Corporate business leaders have never faced more complex challenges in anticipating, understanding and responding to new business trends, and positioning their organisations accordingly. Increasingly, new technologies, industry players and societal trends are disrupting the way that competitive advantage is achieved, and what it means to be a global corporation when the concept and benefits of globalisation are in question.

Treasurers and finance chiefs can neither predict nor determine the future environment in which the company operates, and the shift in strategy that might be required. What they can do, however, is to equip their organisations to be flexible and responsive to change, and enable them to pursue growth opportunities. At the same time, they need to ensure that the business is resilient in the face of changing market and geopolitical conditions. 

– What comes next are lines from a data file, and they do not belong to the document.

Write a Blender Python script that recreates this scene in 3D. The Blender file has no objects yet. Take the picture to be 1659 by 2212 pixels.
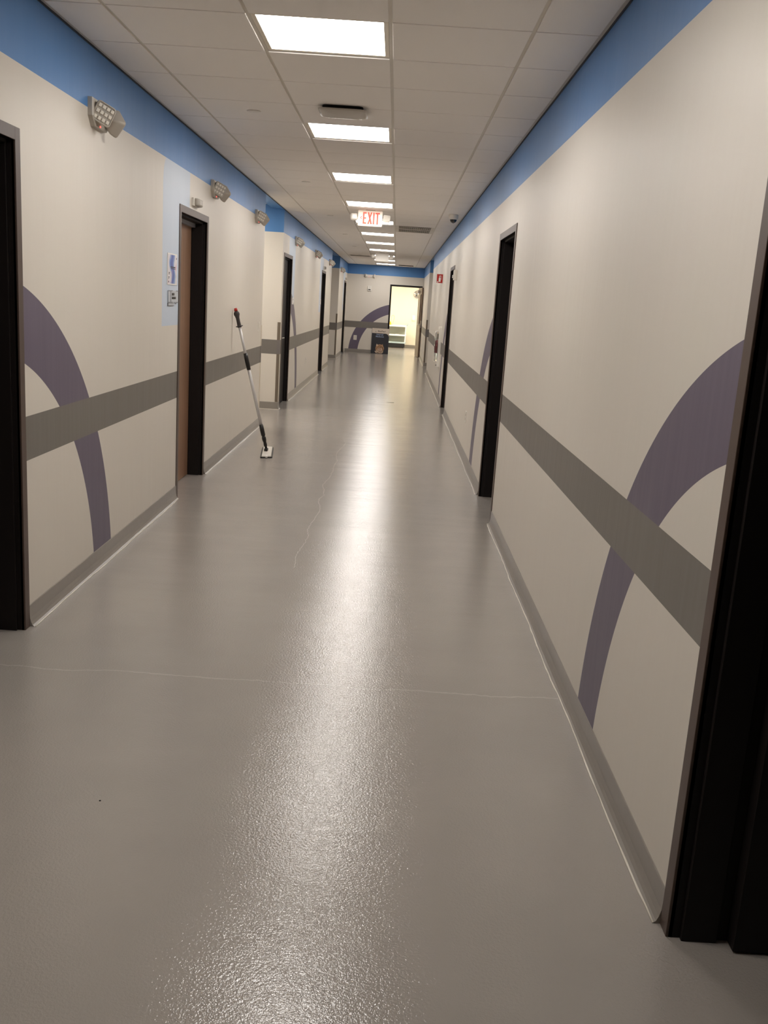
import bpy, bmesh, math, random
from mathutils import Vector, Matrix
random.seed(7)
PI = math.pi
SC = bpy.context.scene
COL = SC.collection

# ------------------------------------------------------------------ measured place
XL, XR = -1.596, 0.804          # corridor walls
HC = 2.717                      # ceiling height
YE = 30.08                      # end wall
ZB = 2.410                      # lower edge of the blue band
ZS0, ZS1 = 0.770, 0.967         # grey stripe
ZBASE = 0.100
T = 0.6096                      # ceiling module
Y0 = 4.305                      # first ceiling row
XA = -0.712                     # grid line left of the lights
ZD = 2.157                      # top of door casings
TH = 0.17                       # wall thickness
CAM_H = 1.5495

# ------------------------------------------------------------------ materials
def srgb(r, g, b):
    f = lambda c: (c/255/12.92) if c/255 <= .04045 else ((c/255+.055)/1.055)**2.4
    return (f(r), f(g), f(b), 1)

def mat(name, col, rough=.5, metal=0, spec=.5, emis=None, es=0, bump=None, coat=0):
    m = bpy.data.materials.new(name); m.use_nodes = True
    nt = m.node_tree; b = nt.nodes['Principled BSDF']
    b.inputs['Base Color'].default_value = col
    b.inputs['Roughness'].default_value = rough
    b.inputs['Metallic'].default_value = metal
    b.inputs['Specular IOR Level'].default_value = spec
    b.inputs['Coat Weight'].default_value = coat
    if emis:
        b.inputs['Emission Color'].default_value = emis
        b.inputs['Emission Strength'].default_value = es
    tc = nt.nodes.new('ShaderNodeTexCoord')
    n = nt.nodes.new('ShaderNodeTexNoise')
    sc, st, di = bump or (60, .05, .002)
    n.inputs['Scale'].default_value = sc
    nt.links.new(tc.outputs['Object'], n.inputs['Vector'])
    bp = nt.nodes.new('ShaderNodeBump'); bp.inputs['Strength'].default_value = st
    bp.inputs['Distance'].default_value = di
    nt.links.new(n.outputs['Fac'], bp.inputs['Height'])
    nt.links.new(bp.outputs['Normal'], b.inputs['Normal'])
    return m

class NG:
    """small node-expression helper"""
    def __init__(s, m):
        s.nt = m.node_tree; s.N = s.nt.nodes; s.L = s.nt.links
    def m(s, op, a, b=0.0, c=None):
        n = s.N.new('ShaderNodeMath'); n.operation = op
        for i, v in enumerate((a, b) if c is None else (a, b, c)):
            if isinstance(v, (int, float)): n.inputs[i].default_value = v
            else: s.L.new(v, n.inputs[i])
        return n.outputs[0]
    def rng(s, v, a, b):
        return s.m('MULTIPLY', s.m('GREATER_THAN', v, a), s.m('LESS_THAN', v, b))
    def orr(s, a, b): return s.m('MAXIMUM', a, b)
    def mix(s, fac, a, b):
        n = s.N.new('ShaderNodeMix'); n.data_type = 'RGBA'
        s.L.new(fac, n.inputs[0])
        for i, v in ((6, a), (7, b)):
            if isinstance(v, tuple): n.inputs[i].default_value = v
            else: s.L.new(v, n.inputs[i])
        return n.outputs[2]
    def pos(s):
        tc = s.N.new('ShaderNodeTexCoord'); sp = s.N.new('ShaderNodeSeparateXYZ')
        s.L.new(tc.outputs['Object'], sp.inputs[0]); s.tc = tc
        return sp.outputs[0], sp.outputs[1], sp.outputs[2]

CREAM = srgb(217, 210, 199)
BLUE = srgb(88, 138, 196)
PALE = srgb(197, 208, 222)
STRIPE = srgb(116, 111, 105)
PURPLE = srgb(101, 92, 110)

def wall_mat(name, axis, rings=(), panels=()):
    m = mat(name, CREAM, .42, spec=.4)
    g = NG(m); b = g.N['Principled BSDF']
    x, y, z = g.pos()
    u = y if axis == 'y' else x
    col = CREAM
    pm = None
    for (a, c, zl, zh, r) in panels:                 # painted pale panels; r = rounded upper near corner
        k = g.m('MULTIPLY', g.rng(u, a, c), g.rng(z, zl, zh))
        if r:
            du = g.m('SUBTRACT', a+r, u); dz = g.m('SUBTRACT', z, zh-r*1.8)
            corner = g.m('MULTIPLY', g.m('GREATER_THAN', du, 0), g.m('GREATER_THAN', dz, 0))
            d = g.m('ADD', g.m('POWER', g.m('DIVIDE', du, r), 2), g.m('POWER', g.m('DIVIDE', dz, r*1.8), 2))
            out = g.m('MULTIPLY', corner, g.m('GREATER_THAN', d, 1))
            k = g.m('MULTIPLY', k, g.m('SUBTRACT', 1, out))
        pm = k if pm is None else g.orr(pm, k)
    if pm is not None: col = g.mix(pm, col, PALE)
    rm = None
    for (cu, cz, ri, ro, ulo, uhi) in rings:         # painted rings
        du = g.m('SUBTRACT', u, cu); dz = g.m('SUBTRACT', z, cz)
        d = g.m('SQRT', g.m('ADD', g.m('MULTIPLY', du, du), g.m('MULTIPLY', dz, dz)))
        k = g.m('MULTIPLY', g.rng(d, ri, ro), g.rng(u, ulo, uhi))
        rm = k if rm is None else g.orr(rm, k)
    if rm is not None: col = g.mix(rm, col, PURPLE)
    col = g.mix(g.m('GREATER_THAN', z, ZB), col, BLUE)
    col = g.mix(g.rng(z, ZS0, ZS1), col, STRIPE)
    g.L.new(col, b.inputs['Base Color'])
    # roller-painted satin: long soft vertical unevenness
    mp = g.N.new('ShaderNodeMapping'); mp.inputs['Scale'].default_value = (5, 5, .55)
    g.L.new(g.tc.outputs['Object'], mp.inputs[0])
    n = g.N.new('ShaderNodeTexNoise'); n.inputs['Scale'].default_value = 1.0; n.inputs['Detail'].default_value = 3
    g.L.new(mp.outputs[0], n.inputs['Vector'])
    n2 = g.N.new('ShaderNodeTexNoise'); n2.inputs['Scale'].default_value = 260
    g.L.new(g.tc.outputs['Object'], n2.inputs['Vector'])
    b1 = g.N.new('ShaderNodeBump'); b1.inputs['Strength'].default_value = .45; b1.inputs['Distance'].default_value = .01
    b2 = g.N.new('ShaderNodeBump'); b2.inputs['Strength'].default_value = .15; b2.inputs['Distance'].default_value = .0006
    g.L.new(n.outputs['Fac'], b1.inputs['Height']); g.L.new(n2.outputs['Fac'], b2.inputs['Height'])
    g.L.new(b1.outputs[0], b2.inputs['Normal']); g.L.new(b2.outputs[0], b.inputs['Normal'])
    return m

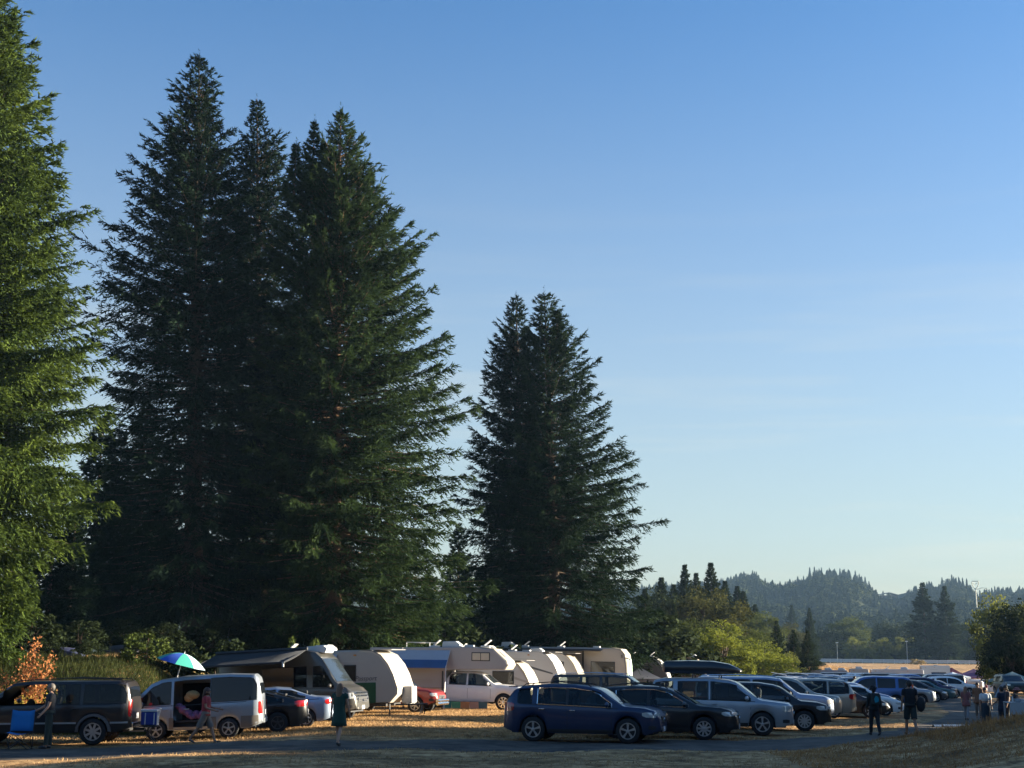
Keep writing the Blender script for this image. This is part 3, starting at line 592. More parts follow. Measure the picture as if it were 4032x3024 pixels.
# forest on the hills: one mass of small trees
rg = np.random.default_rng(8)
def cone_tree(n_layers=11, per=7):
    tr = []
    for i in range(n_layers):
        f = i/n_layers; z = 0.12+0.88*f; r = 0.30*(1-f)**0.9+0.015; ph = rg.uniform(0, 6)
        for k in range(per):
            a = ph+k*6.283/per+rg.normal(0, .15); rr = r*rg.uniform(.75, 1.15); w_ = 0.45
            tr.append([(0, 0, z+0.05), (rr*math.cos(a-w_), rr*math.sin(a-w_), z-.05), (rr*math.cos(a+w_), rr*math.sin(a+w_), z-.06)])
            tr.append([(0, 0, z-0.02), (rr*1.15*math.cos(a), rr*1.15*math.sin(a), z-.03), (rr*.5*math.cos(a+.5), rr*.5*math.sin(a+.5), z-.1)])
    return np.array(tr)
def round_tree(n=260):
    p = rg.normal(0, 1, (n, 3)); p /= np.linalg.norm(p, axis=1)[:, None]; c = p*rg.uniform(.75, 1, (n, 1))*np.array([.34, .34, .38])+np.array([0, 0, .6])
    a = rg.normal(0, 1, (n, 3))+p*.3; a /= np.linalg.norm(a, axis=1)[:, None]; b_ = np.cross(a, p); b_ /= np.linalg.norm(b_, axis=1)[:, None]+1e-6
    return np.stack([c-b_*.045, c+b_*.045, c+a*.08], 1)
protos = [cone_tree() for _ in range(4)]+[round_tree() for _ in range(3)]
out = {0: [], 1: []}; n = 6500
tx = rg.uniform(30, 640, n); ty = 560+(YR-540)*rg.random(n)**0.8
vis = (tx/ty > -0.02+0.09) & (tx/ty < 0.42); tx, ty = tx[vis], ty[vis]
for x, y in zip(tx, ty):
    if abs(x-np.interp(0, [0, 1], [0, 0])) < 0: continue
    top = y > YR-90; con = rg.random() < (0.85 if top else 0.45)
    h = (rg.uniform(9, 18) if con else rg.uniform(9, 14)); h *= 1-0.45*max(0, min(1, (y-1080)/100))
    p = protos[rg.integers(0, 4)] if con else protos[rg.integers(4, 7)]
    a = rg.uniform(0, 6.28); c, s_ = math.cos(a), math.sin(a); q_ = p.copy()
    X = q_[..., 0]*c-q_[..., 1]*s_; Y_ = q_[..., 0]*s_+q_[..., 1]*c
    wd = h*rg.uniform(.8, 1.1)*(1 if con else 1.3)
    q_ = np.stack([X*wd+x, Y_*wd+y, q_[..., 2]*h+float(hill(np.array(x), np.array(y)))-1], -1)
    out[0 if con else 1].append(q_)
m_c = leaf_mat('hill_conifer', (0.012, 0.022, 0.012), (0.028, 0.042, 0.018), None, 0.0, 0.02); m_r = leaf_mat('hill_broadleaf', (0.018, 0.028, 0.011), (0.05, 0.062, 0.02), None, 0.0, 0.02)
tag(link('forest', tri_mesh('forest', np.concatenate(out[0]), m_c)), 'hazy conifer forest covering the far hills', 'forest', kind='stuff')
tag(link('woodland', tri_mesh('woodland', np.concatenate(out[1]), m_r)), 'paler broadleaf woods between the conifers on the far hills', 'woods', kind='stuff')
# ridge-line conifers one can tell apart
pr = conifer_proto(61, 18, 3.0, leaf_mat('ridge_conifer', (0.014, 0.024, 0.012), (0.03, 0.044, 0.018), None, 0.1, 0.1), 0.25, bl=0.9, bw=0.22, step=1.0)
for i, (a, b_) in enumerate([(600, 150), (622, 158), (668, 138), (690, 145), (740, 182), (775, 200), (800, 215), (825, 200), (865, 200), (925, 172), (958, 170), (993, 122), (1020, 118), (1060, 122), (1105, 124), (1135, 128), (1165, 126), (1190, 130), (1215, 135), (1252, 140), (1275, 158), (1308, 175), (1330, 200), (1350, 235), (1410, 255), (1745, 178), (1775, 185), (1800, 162), (1825, 178), (1840, 175), (1862, 180), (1885, 185), (1905, 235), (1960, 250), (2045, 228), (2120, 232), (2185, 225)]):
    x, y = z8(a, b_); o = copy_tree(pr) if 'pr' in _used else pr; _used.add('pr')
    Y = YR-8; t = P(x, y, Y); gz = float(hill(np.array(t.x), np.array(Y)))-2; s = max(8, t.z-gz)/18
    o.location = (t.x, Y, gz); o.scale = (s*.9, s*.9, s); o.rotation_euler = (0, 0, random.uniform(0, 6))
    tag(o, 'small hazy conifer standing on the ridge line of the far hills', 'conifer', 'conifers along the far ridge')
# house on the saddle
t = P(*z8(1435, 282), YR-25); hg = float(hill(np.array(t.x), np.array(YR-25)))
hroot = empty('hill_house', (t.x, YR-25, t.z-7), R(8), 'far wooden house with a low roof on the saddle of the hills', 'house')
wl = mat('house_wall', (0.16, 0.11, 0.08), .8)
mb = MB(); mb.box((0, 0, 3.5), (16, 9, 7)); mb.build('wall', wl, hroot, smooth=0)
mb = MB(); mb.prism([(-9.5, 7), (0, 9.2), (9.5, 7), (9.5, 7.4), (0, 9.7), (-9.5, 7.4)], -5.5, 5.5); mb.build('roof', mat('house_roof', (0.12, .10, .09), .8), hroot, smooth=0)
for k in (-5, 0, 5):
    MB().box((k, -4.53, 4.2), (2.6, 0.1, 2.2)).build('window', mat('house_glass', (0.03, .04, .05), .1), hroot, smooth=0)
# transmission-mast with the pale heart shaped head
t = P(*z8(1937, 250), 900); tz = P(*z8(1937, 200), 900).z
root = empty('mast', (t.x, 900, float(hill(np.array(t.x), np.array(900.)))-1), 0, 'pale thin mast with a heart shaped frame rising from the dip in the hills', 'mast')
mm_ = mat('mast_metal', (0.55, .52, .42), .5, .3)
hgt = tz-root.location.z; top = P(*z8(1937, 203), 900).z-root.location.z; u = 900/FPX*0.6926
MB().tube([(0, 0, 0), (0, 0, top-40*u*.9)], [0.6, .3], 6).build('pole', mm_, root)
hp = [(0, -44), (-10, -30), (-18, -14), (-19, 0), (-17, 3), (17, 3), (19, 0), (18, -14), (10, -30), (0, -44)]
MB().tube([(a*u, 0, top+b_*u) for a, b_ in hp], .28, 6, False).tube([(-10*u, 0, top-7*u), (0, 0, top-14*u), (10*u, 0, top-7*u)], .22, 6).build('heart_frame', mm_, root)
MB().tube([(6*u, 0, top-44*u), (34*u, 0, top-34*u), (56*u, 0, top-34*u), (58*u, 0, top-46*u)], .18, 6).build('side_arm', mm_, root)

# ---- far fence, poles, bush
def fence(y0, pxa, pxb, H, label, name='fence'):
    a = GX(pxa, y0); b_ = GX(pxb, y0)
    root = empty(name, a, 0, label, 'fence'); wm = mat('fence_white', (0.62, .64, .66), .5)
    n = int((b_-a).length/3.0); pan = MB(); 
    for i in range(n):
        x0, x1 = a.x+(b_.x-a.x)*i/n, a.x+(b_.x-a.x)*(i+1)/n
        for zz in (H*.35, H*.62, H*.9): pan.box(((x0+x1)/2-a.x, 0, T((x0+x1)/2, y0)-a.z+zz), (x1-x0-.02, 0.05, H*.2))
    pan.build('rails', wm, root, smooth=0)
    for i in range(n+1):
        x = a.x+(b_.x-a.x)*i/n; MB().box((x-a.x, 0.06, T(x, y0)-a.z+H*.5), (0.12, .07, H*1.06)).build('post', wm, root, smooth=0)
fence(392, 3228, 3900, 1.15, 'long pale rail fence along the far edge of the sunlit field')
def lpole(px, top, Y, label):
    g_ = GX(px, Y); t = P(px, top, Y); h = t.z-g_.z; root = empty('light_pole', g_, 0, label, 'light pole', 'light poles beyond the field')
    MB().tube([(0, 0, -.3), (0, 0, h-.2)], [0.11, .07], 8).build('pole', mat('pole_grey', (.45, .44, .4), .6), root)
    MB().box((0, 0, h-.1), (.7, .4, .22)).build('lamp_head', mat('lamp_white', (.75, .75, .72), .4), root, bevel=.05)
lpole(3298, 2529, 398, 'short pale light pole in front of the dark far trees'); lpole(3573, 2524, 396, 'taller pale light pole in front of the sunlit round tree')
pt = decid_proto(71, 2.4, 2.6, leaf_mat('leaf_tan', (.2, .15, .07), (.34, .27, .13), None, .3, 1), 26, 60, 0.3, z0f=0.02, name='shrub')
place_tree(pt, 3612, 2596, 375, 'tan dried shrub in front of the far fence', 'shrub', None, 1.4, 2.4)
# ================================================================ vehicles
glass = mat('tinted_glass', (0.008, 0.010, 0.012), 0.04, 0, .1, 2, spec=0.45)
glass_l = mat('windshield_glass', (0.022, 0.028, 0.033), 0.04, 0, .15, 1.5, spec=0.8)
plastic = mat('black_plastic', (0.018, 0.018, 0.02), 0.55)
rubber = mat('tyre_rubber', (0.012, 0.012, 0.013), 0.85, 0, .3, 8)
alloy = mat('alloy', (0.50, 0.51, 0.53), 0.3, 0.8)
alloy_d = mat('alloy_dark', (0.10, 0.10, 0.11), 0.35, 0.7)
chrome = mat('chrome', (0.75, 0.75, 0.76), 0.12, 1.0)
red_l = mat('lamp_red', (0.35, 0.012, 0.012), 0.12, 0, .2, 8, coat=1)
white_l = mat('lamp_clear', (0.55, 0.56, 0.55), 0.08, 0.3, .25, 14, coat=1)
plate_m = mat('number_plate', (0.6, 0.6, 0.62), 0.4)
PNT = dict(blue=paint('paint_blue', (0.008, 0.022, 0.068), .2), black=paint('paint_black', (0.008, 0.009, 0.012)), silver=paint('paint_silver', (0.30, 0.33, 0.37), .5), white=paint('paint_white', (0.72, 0.73, 0.74), 0),
    grey=paint('paint_grey', (0.10, 0.105, 0.11), .5), brown=paint('paint_brown', (0.020, 0.017, 0.017), .2), champagne=paint('paint_champagne', (0.34, 0.32, 0.28), .55), silverblue=paint('paint_silver_blue', (0.26, 0.33, 0.45), .5), red=paint('paint_red', (0.22, 0.022, 0.02), .2),
    darkgrey=paint('paint_dark_grey', (0.045, 0.048, 0.052), .4), midblue=paint('paint_mid_blue', (0.05, 0.13, 0.34), .4), green=paint('paint_green', (0.04, 0.06, 0.05), .3), taupe=paint('paint_taupe', (0.065, 0.062, 0.056), .3), teal=paint('paint_teal', (.05, .12, .13), .3), purple=paint('paint_purple', (.03, .02, .07), .4), paleblue=paint('paint_pale_blue', (.42, .48, .56), .4))

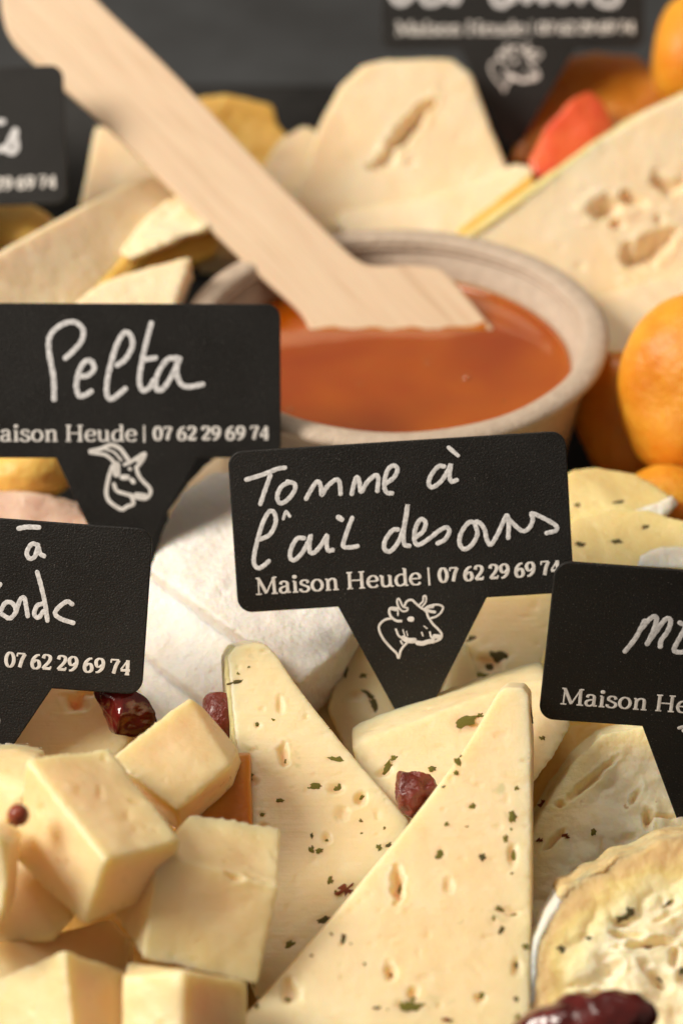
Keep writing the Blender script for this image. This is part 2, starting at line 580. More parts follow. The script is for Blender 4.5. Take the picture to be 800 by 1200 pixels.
# inner + outer walls as one closed profile, rolled rim as its own part
root = empty('jam_bowl', (_c[0], _c[1], 1.0))
tag(root, 'round beige pressed fibre bowl with rolled rim holding the orange jam', 'bowl')
prof = [(3.0, 2.2), (3.35, 2.4), (3.95, ZR - 0.25), (3.93, ZR - 0.10), (3.78, ZR - 0.08), (3.55, ZR - 0.75), (3.2, ZR - 2.0), (2.8, 2.7), (2.5, 2.55)]
link('bowl_wall', lathe(prof, _c, wob=0.012), root, M_bowl)
rim = []
for k in range(24):
    a = 2 * math.pi * k / 24
    rim.append((3.97 + 0.25 * math.cos(a) + (0.03 if math.cos(a) > 0 else 0), ZR - 0.10 + 0.14 * math.sin(a)))


def torus(profile, c, seg=160, wob=0.0):
    V, Fc = [], []
    for (r, z) in profile:
        for k in range(seg):
            a = 2 * math.pi * k / seg
            rr = r + wob * math.sin(3 * a) + wob * 0.5 * math.sin(11 * a)
            V.append((c[0] + rr * math.cos(a), c[1] + rr * math.sin(a), z + wob * 0.5 * math.sin(5 * a + 1)))
    n = len(profile)
    for i in range(n):
        for k in range(seg):
            j = (i + 1) % n
            Fc.append((i * seg + k, i * seg + (k + 1) % seg, j * seg + (k + 1) % seg, j * seg + k))
    me = raw(V, Fc); smooth(me)
    return me


link('rim', torus(rim, _c, wob=0.015), root, M_bowl)
lip = [(3.74 + 0.07 * math.cos(a), ZR - 0.20 + 0.05 * math.sin(a)) for a in [2 * math.pi * k / 10 for k in range(10)]]
link('inner_lip', torus(lip, _c, wob=0.015), root, M_bowl)

ZJ = ZR - 0.85
V, Fc = [], []
seg, rings = 96, 40
for i in range(rings + 1):
    r = 3.53 * i / rings
    for k in range(seg):
        a = 2 * math.pi * k / seg
        edge = max(0, (i / rings - 0.93) / 0.07)
        V.append((_c[0] + r * math.cos(a), _c[1] + r * math.sin(a), ZJ + 0.10 * edge ** 2))
Vn = np.array(V)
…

An overwhelming majority of CFOs consider capital structure to be a key priority (90% according to a recent survey conducted by PwC [1]) and are focused more than ever on finding ways to optimise the balance sheet to combine financial resilience and flexibility whilst minimising costs. 

The global challenge

Every generation makes the claim that it is going through a more challenging period than the one that preceded it, but there is a strong argument that we are in a period of unprecedented complexity. On one hand, global economic uncertainty and the frequency of ‘black swan’ events mean that while forecasting has always been an imprecise art, it is more difficult than ever not only to predict events and trends, but also the way that markets and institutions will respond.